# Start of GIVEN DATA

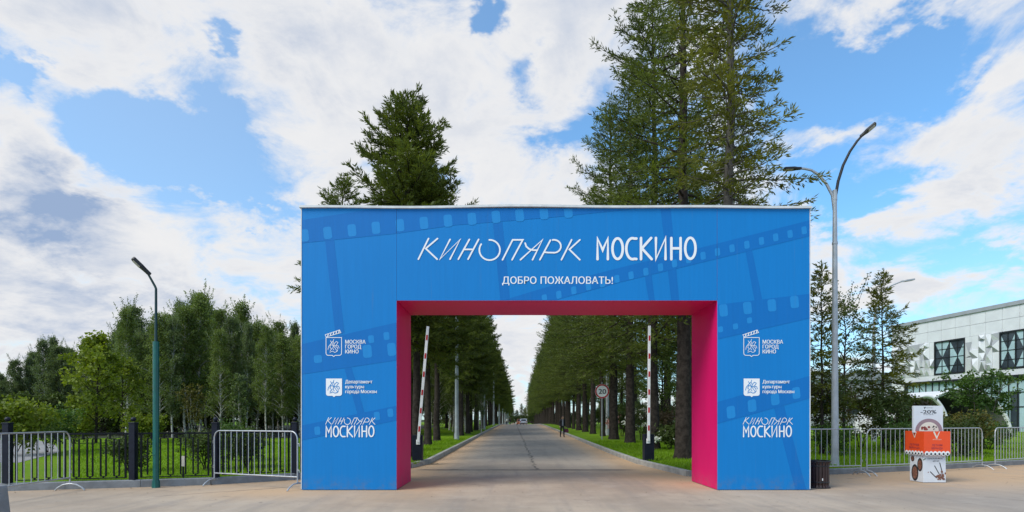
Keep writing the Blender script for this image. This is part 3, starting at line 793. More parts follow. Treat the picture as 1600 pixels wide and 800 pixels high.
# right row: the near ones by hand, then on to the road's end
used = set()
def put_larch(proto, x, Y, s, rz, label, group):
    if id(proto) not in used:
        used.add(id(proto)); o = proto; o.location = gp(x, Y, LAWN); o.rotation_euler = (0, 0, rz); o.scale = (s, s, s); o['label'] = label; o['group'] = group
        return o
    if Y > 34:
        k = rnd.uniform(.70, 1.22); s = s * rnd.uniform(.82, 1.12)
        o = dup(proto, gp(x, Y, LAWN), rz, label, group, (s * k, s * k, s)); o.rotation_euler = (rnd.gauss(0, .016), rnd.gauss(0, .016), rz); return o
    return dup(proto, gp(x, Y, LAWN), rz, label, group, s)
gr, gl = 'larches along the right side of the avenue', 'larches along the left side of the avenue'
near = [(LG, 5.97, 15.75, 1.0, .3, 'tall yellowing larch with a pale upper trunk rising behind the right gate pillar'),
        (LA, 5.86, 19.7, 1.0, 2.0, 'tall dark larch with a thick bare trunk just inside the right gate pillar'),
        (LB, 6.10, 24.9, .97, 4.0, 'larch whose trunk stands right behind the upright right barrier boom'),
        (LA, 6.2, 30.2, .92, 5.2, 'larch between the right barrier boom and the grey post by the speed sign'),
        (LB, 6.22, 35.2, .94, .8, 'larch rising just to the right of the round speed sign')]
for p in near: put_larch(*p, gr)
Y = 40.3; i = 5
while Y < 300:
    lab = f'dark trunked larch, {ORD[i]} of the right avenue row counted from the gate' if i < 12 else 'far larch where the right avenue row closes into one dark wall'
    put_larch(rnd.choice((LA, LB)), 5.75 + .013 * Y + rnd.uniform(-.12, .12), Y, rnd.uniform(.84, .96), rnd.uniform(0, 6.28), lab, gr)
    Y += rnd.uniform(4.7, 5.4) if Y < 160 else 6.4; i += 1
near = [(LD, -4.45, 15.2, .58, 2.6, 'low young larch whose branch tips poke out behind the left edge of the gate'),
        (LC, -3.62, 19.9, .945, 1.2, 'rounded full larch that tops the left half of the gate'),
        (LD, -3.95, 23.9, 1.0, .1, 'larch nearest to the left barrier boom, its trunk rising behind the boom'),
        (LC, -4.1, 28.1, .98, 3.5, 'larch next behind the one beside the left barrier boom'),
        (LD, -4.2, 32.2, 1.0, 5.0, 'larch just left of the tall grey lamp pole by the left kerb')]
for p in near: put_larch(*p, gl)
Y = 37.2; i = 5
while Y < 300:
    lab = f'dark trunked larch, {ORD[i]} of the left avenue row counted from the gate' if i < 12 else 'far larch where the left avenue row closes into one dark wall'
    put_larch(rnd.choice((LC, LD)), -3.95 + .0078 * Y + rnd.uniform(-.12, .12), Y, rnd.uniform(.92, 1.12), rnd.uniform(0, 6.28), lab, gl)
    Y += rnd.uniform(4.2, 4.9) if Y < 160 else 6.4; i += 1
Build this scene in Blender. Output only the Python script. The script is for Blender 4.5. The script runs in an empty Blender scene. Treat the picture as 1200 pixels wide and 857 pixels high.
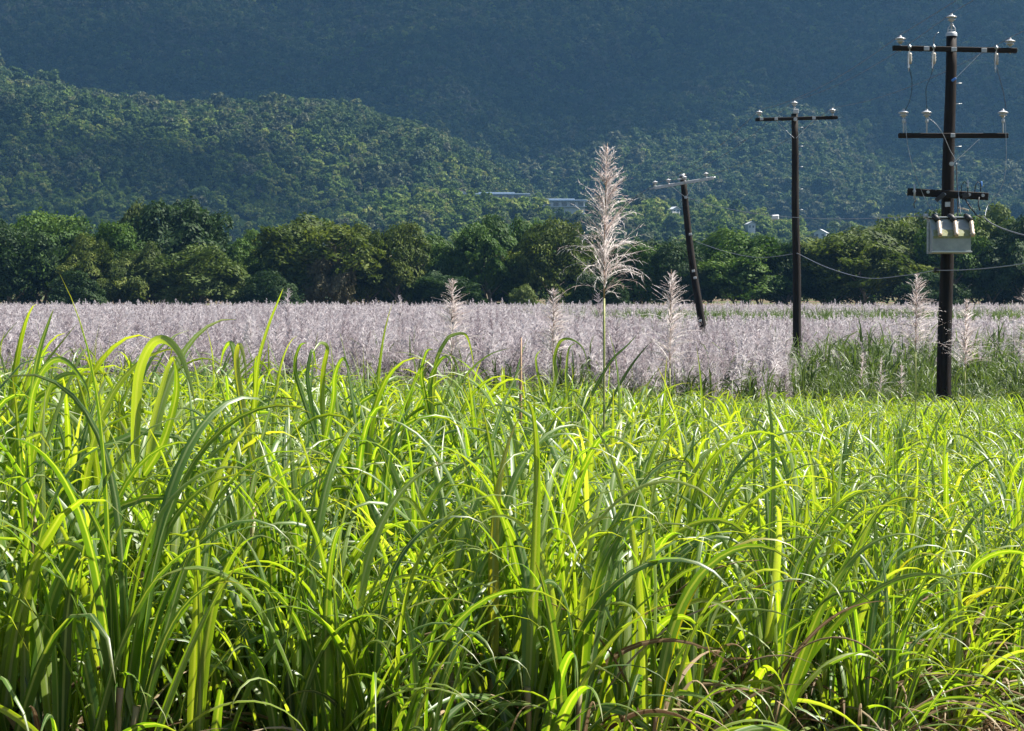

# End of GIVEN DATA

Omit the images and transcribe all of the records above word for word.

**SOLUTION TO THIS PROBLEM:**
Keep writing the Blender script for this image. This is part 3, starting at line 793. More parts follow. Treat the picture as 1600 pixels wide and 800 pixels high.
# right row: the near ones by hand, then on to the road's end
used = set()
def put_larch(proto, x, Y, s, rz, label, group):
    if id(proto) not in used:
        used.add(id(proto)); o = proto; o.location = gp(x, Y, LAWN); o.rotation_euler = (0, 0, rz); o.scale = (s, s, s); o['label'] = label; o['group'] = group
        return o
    if Y > 34:
        k = rnd.uniform(.70, 1.22); s = s * rnd.uniform(.82, 1.12)
        o = dup(proto, gp(x, Y, LAWN), rz, label, group, (s * k, s * k, s)); o.rotation_euler = (rnd.gauss(0, .016), rnd.gauss(0, .016), rz); return o
    return dup(proto, gp(x, Y, LAWN), rz, label, group, s)
gr, gl = 'larches along the right side of the avenue', 'larches along the left side of the avenue'
near = [(LG, 5.97, 15.75, 1.0, .3, 'tall yellowing larch with a pale upper trunk rising behind the right gate pillar'),
        (LA, 5.86, 19.7, 1.0, 2.0, 'tall dark larch with a thick bare trunk just inside the right gate pillar'),
        (LB, 6.10, 24.9, .97, 4.0, 'larch whose trunk stands right behind the upright right barrier boom'),
        (LA, 6.2, 30.2, .92, 5.2, 'larch between the right barrier boom and the grey post by the speed sign'),
        (LB, 6.22, 35.2, .94, .8, 'larch rising just to the right of the round speed sign')]
for p in near: put_larch(*p, gr)
Y = 40.3; i = 5
while Y < 300:
    lab = f'dark trunked larch, {ORD[i]} of the right avenue row counted from the gate' if i < 12 else 'far larch where the right avenue row closes into one dark wall'
    put_larch(rnd.choice((LA, LB)), 5.75 + .013 * Y + rnd.uniform(-.12, .12), Y, rnd.uniform(.84, .96), rnd.uniform(0, 6.28), lab, gr)
    Y += rnd.uniform(4.7, 5.4) if Y < 160 else 6.4; i += 1
near = [(LD, -4.45, 15.2, .58, 2.6, 'low young larch whose branch tips poke out behind the left edge of the gate'),
        (LC, -3.62, 19.9, .945, 1.2, 'rounded full larch that tops the left half of the gate'),
        (LD, -3.95, 23.9, 1.0, .1, 'larch nearest to the left barrier boom, its trunk rising behind the boom'),
        (LC, -4.1, 28.1, .98, 3.5, 'larch next behind the one beside the left barrier boom'),
        (LD, -4.2, 32.2, 1.0, 5.0, 'larch just left of the tall grey lamp pole by the left kerb')]
for p in near: put_larch(*p, gl)
Y = 37.2; i = 5
while Y < 300:
    lab = f'dark trunked larch, {ORD[i]} of the left avenue row counted from the gate' if i < 12 else 'far larch where the left avenue row closes into one dark wall'
    put_larch(rnd.choice((LC, LD)), -3.95 + .0078 * Y + rnd.uniform(-.12, .12), Y, rnd.uniform(.92, 1.12), rnd.uniform(0, 6.28), lab, gl)
    Y += rnd.uniform(4.2, 4.9) if Y < 160 else 6.4; i += 1
Build this scene in Blender. Output only the Python script. The script is for Blender 4.5. The script runs in an empty Blender scene. Treat the picture as 1200 pixels wide and 857 pixels high.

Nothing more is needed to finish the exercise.